Most of those addressed claim there is no need to disclose their sexuality to people in their often small everyone-knows-everyone hometowns or to people they seldom meet. But they are honest if directly asked about their orientation.

“I don’t hide it but also I don’t introduce myself in a ‘Hi, I’m gay’ way,” said Július (25) from Lučenec.

Yet non-heterosexual people admit that there are many among them who do not feel they can disclose their sexual orientation even to their close ones.

“I know men who have decided to be in a relationship with a woman for fear of not being accepted by their families,” Peter (28) from Zvolen admitted.

In some instances, the coming out is prompted by the family. That was the case of Lucia, who disclosed her sexual orientation in response to her grandmothers’ repeated comments not having a boyfriend.

“My mum was all right with that, just like the rest of our family,” she said, but admitted that while she remains on good terms with all her relatives, her father refuses to accept her as a lesbian, and her grandmother cannot imagine a household comprising two women.

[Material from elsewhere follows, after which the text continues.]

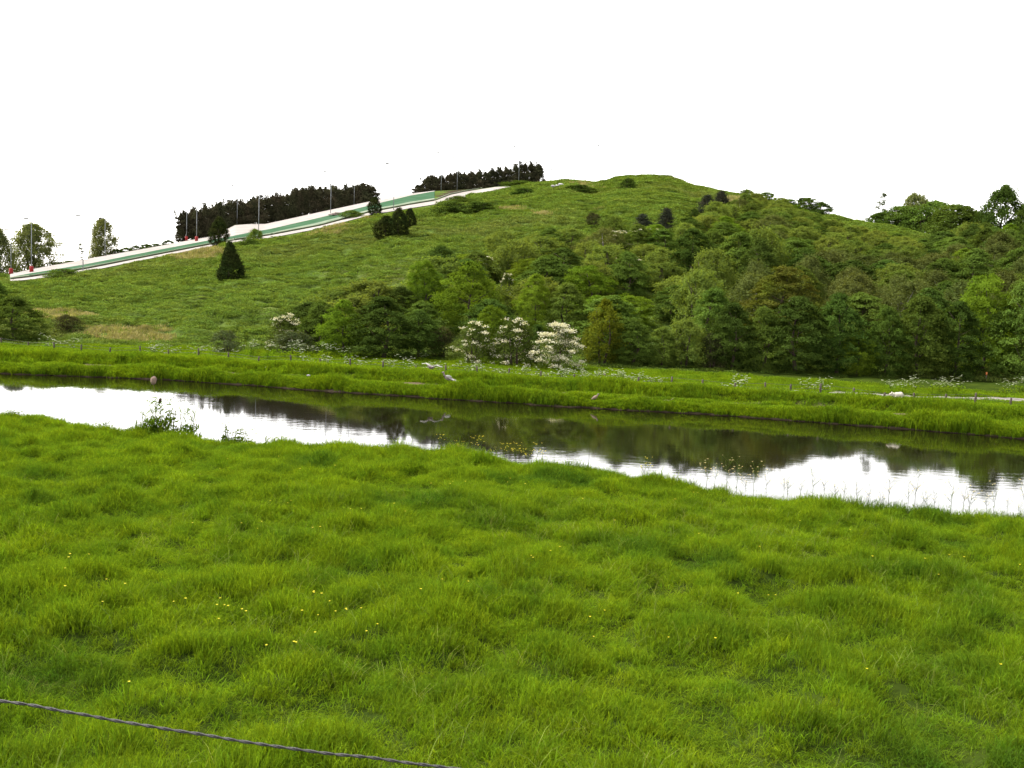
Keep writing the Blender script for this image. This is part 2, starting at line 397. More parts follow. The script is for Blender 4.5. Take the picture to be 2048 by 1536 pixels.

For Kaja, on the other hand, the eldest generation in the family provided for a positive coming-out experience.

“My mother at first thought I would get over my bisexuality, and my father didn’t get the concept of being bisexual at all - he was always asking if I was lesbian or heterosexual,” she recalled Kaja. But when she said to her grandmother that she “might come home with a girlfriend one day”, the answer was: “So what?”

What is next?

The non-heterosexual people The Slovak Spectator spoke to mostly claimed they were currently facing no struggles and felt content with the support they had.

“I miss acceptance by society but my life is similar to the life of heterosexuals,’ said Lucia (26) from Zvolen, but admitted legal issues linked to the LGBTI minority would arise in future.

Július (25) from Lučenec believes public figures and celebrities should come out of the closet.

“They are the ones people look up to and admire,” he said. “They can contribute to changing people’s minds.”

Jana from Pezinok believes that the government denying fundamental rights to citizens is the major problem, not societal denial and hate comments.

“The missing law on civil unions would help the Slovak LGBTI community the most,” she concluded.

The article does not feature the full names of the people The Slovak Spectator interviewed as many of them asked not to have their identity publicised. The editorial knows the full names of the respondents quoted in this article.